The infamous

Mobb Deep

par Thomas D. Lavorel le 24/01/2018

Note: 8.5    

C'est un hasard qui me fit découvrir Mobb Deep l'année du décès de Prodigy, l'un des deux protagonistes du groupe. Aussi, cette chronique pourrait-elle se décliner comme un hommage, un salut des vivants au travail des morts.
"The infamous" est ce que l'on appelle un classique qu'il n'est pas besoin de présenter ; le morceau "Shook ones pt. II", qu'il est difficile de ne pas avoir entendu au moins une fois dans sa vie, serait considéré par les spécialistes comme l'un des meilleurs morceaux de l'histoire du hip-hop. À juste titre semble-t- il. L'album dans son ensemble est remarquable par sa cohérence musicale et dramatique, ce qui en fait d'emblée un modèle de perfection, phénomène assez rare dans le domaine de la production musicale et artistique dans son ensemble pour être souligné ; il se déploie comme une tragédie en trois actes qui nous entraîne dans un cycle de violences sans commencement ni fin qui conduit nécessairement au bord de la tombe.

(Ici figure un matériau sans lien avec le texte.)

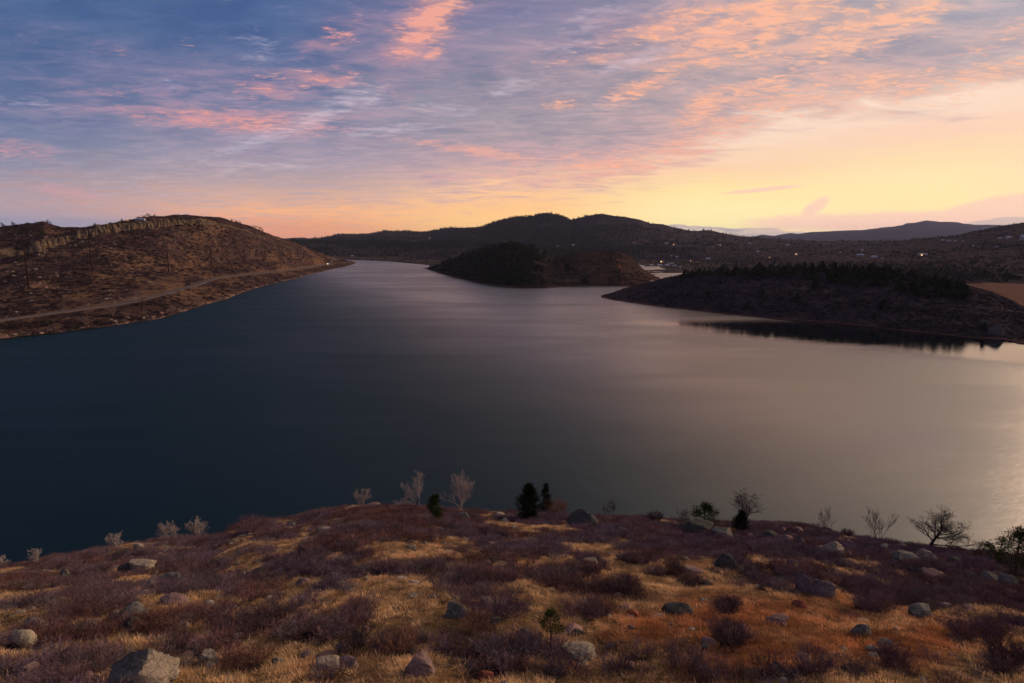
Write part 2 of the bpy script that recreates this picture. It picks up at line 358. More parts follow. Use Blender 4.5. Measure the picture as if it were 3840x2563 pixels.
Wl = [(-900, 1330), (0, 1272), (200, 1250), (400, 1225), (600, 1195), (700, 1166), (850, 1122), (1000, 1070), (1100, 1047), (1200, 1021), (1290, 1002), (1322, 992), (1345, 985)]
road_px = [(-900, 1275, 9), (-200, 1228, 9), (0, 1205, 9), (200, 1176, 9.5), (400, 1150, 10), (500, 1134, 11), (616, 1105, 12), (717, 1076, 13), (815, 1045, 14), (898, 1034, 13), (1043, 1020, 10), (1187, 1000, 6), (1262, 985, 4), (1300, 983, 3)]
def shore(pts, z=0., dz=None): return [(a, b, 'z', z) for a, b in pts]
left_curves = [
    [(a, b + 6, 'z', -4) for a, b in Wl],
    [(a, b, 'z', 0.3) for a, b in Wl],
    [(a, b + 3, 'z', c) for a, b, c in road_px] + [(1322, 986, 'z', 1.2), (1345, 984, 'z', -2)],
    [(a, b - 4, 'z', c) for a, b, c in road_px] + [(1322, 984, 'z', 1.4), (1345, 983, 'z', -2)],
    [(-900, 1190, 'y', 420), (-200, 1130, 'y', 490), (0, 1108, 'y', 505), (109, 1084, 'y', 520), (220, 1050, 'y', 570), (346, 1017, 'y', 620), (500, 1016, 'y', 670), (634, 1019, 'y', 720), (792, 993, 'y', 900), (918, 982, 'y', 1010), (995, 974, 'y', 1090), (1060, 966, 'y', 1160), (1187, 975, 'y', 1400), (1290, 977, 'y', 1740), (1325, 983, 'y', 1800), (1345, 983, 'z', -2)],
    [(-900, 1060, 'y', 520), (-200, 1000, 'y', 600), (0, 975, 'y', 620), (75, 958, 'y', 640), (170, 937, 'y', 660), (260, 910, 'y', 700), (380, 876, 'y', 740), (450, 867, 'y', 770), (560, 855, 'y', 810), (650, 846, 'y', 850), (750, 838, 'y', 900), (850, 848, 'y', 1000), (920, 868, 'y', 1080), (1000, 902, 'y', 1180), (1090, 930, 'y', 1300), (1187, 962, 'y', 1480), (1290, 979, 'y', 1780), (1325, 984, 'y', 1810), (1345, 982.5, 'z', -2)],
    [(-900, 1020, 'y', 530), (-200, 960, 'y', 608), (0, 940, 'y', 628), (75, 924, 'y', 647), (170, 897, 'y', 668), (260, 886, 'y', 708), (380, 848, 'y', 749), (450, 842, 'y', 779), (560, 832, 'y', 819), (650, 826, 'y', 860), (750, 820, 'y', 912), (850, 842, 'y', 1008), (920, 863, 'y', 1092), (1000, 900, 'y', 1192), (1090, 928.5, 'y', 1312), (1187, 961.5, 'y', 1492), (1290, 978, 'y', 1790), (1325, 984, 'y', 1820), (1345, 982, 'z', -2)],
    [(-900, 850, 'y', 700), (-200, 852, 'y', 760), (0, 852, 'y', 780), (40, 846, 'y', 790), (100, 838, 'y', 800), (165, 831, 'y', 800), (190, 842, 'y', 810), (230, 851, 'y', 820), (300, 856, 'y', 830), (345, 850, 'y', 840), (400, 841, 'y', 850), (440, 833, 'y', 860), (500, 823, 'y', 880), (540, 813, 'y', 900), (600, 811, 'y', 930), (650, 807, 'y', 960), (700, 805, 'y', 990), (760, 810, 'y', 1030), (830, 818, 'y', 1090), (880, 834, 'y', 1130), (905, 838, 'y', 1150), (950, 851, 'y', 1190), (990, 870, 'y', 1240), (1050, 892, 'y', 1310), (1090, 903, 'y', 1360), (1187, 944, 'y', 1560), (1260, 968, 'y', 1720), (1300, 977, 'y', 1840), (1325, 984, 'y', 1830), (1345, 982, 'z', -2)],
    [(-900, 900, 'y', 1000), (0, 905, 'y', 1100), (700, 905, 'y', 1400), (1090, 935, 'y', 1700), (1325, 984, 'y', 1850), (1345, 981, 'z', -3)],
]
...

"The start of your ending" donne le ton du voyage, crépusculaire : Les "Poetical Prophets" nous embarquent dans une voiture enfumée de crack et de marijuana, volume à fond de basse. Ils nous racontent, comme tout le hip-hop du monde, comment ça se passe dans les quartiers de New-York qui sont de l'autre côté de la loi et dont nous sillonnons les rues. Mais plus encore, c'est une vision du futur que Mobb Deep nous livre, de votre futur : "Ici s'arrête votre route, ici s'arrête votre monde, ici les lois que vous connaissez ne sont plus la loi. Ici, nous sommes les maîtres et les gardiens. Nous ne sommes pas une erreur dans l'équation, nous sommes pas une exception à la règle, nous en sommes l'origine et la destination. Notre présent, c'est votre futur."

Les morceaux comme "Eye for eye", "Temperature's rising", jusqu'au fameux "Shook ones", avec leurs instrus lourdes, écrasées, puissantes, les flow rapides et percutants, qui descendent dans les tripes et travaillent les viscères à la manière d'un poison lent, caractérisent cette progression lancinante de l'enfer sur la terre. Ça c'est du hardcore. Au-delà de la qualité musicale de l'album, de sa production, dont on peut dire qu'elle n'a rien perdu de son efficacité et qu'il faudrait se lever de bonne heure ou se coucher très tard pour réaliser, dans ce domaine, un objet culturel aussi percutant ; ce qui intéresse avec cette chronique c'est de mesurer la portée prophétique, avec un recul de plus de vingt ans, de cette projection spectaculaire dans un futur qui devient certainement de plus en plus notre présent et sous des formes qui ne sont pas encore totalement déployées.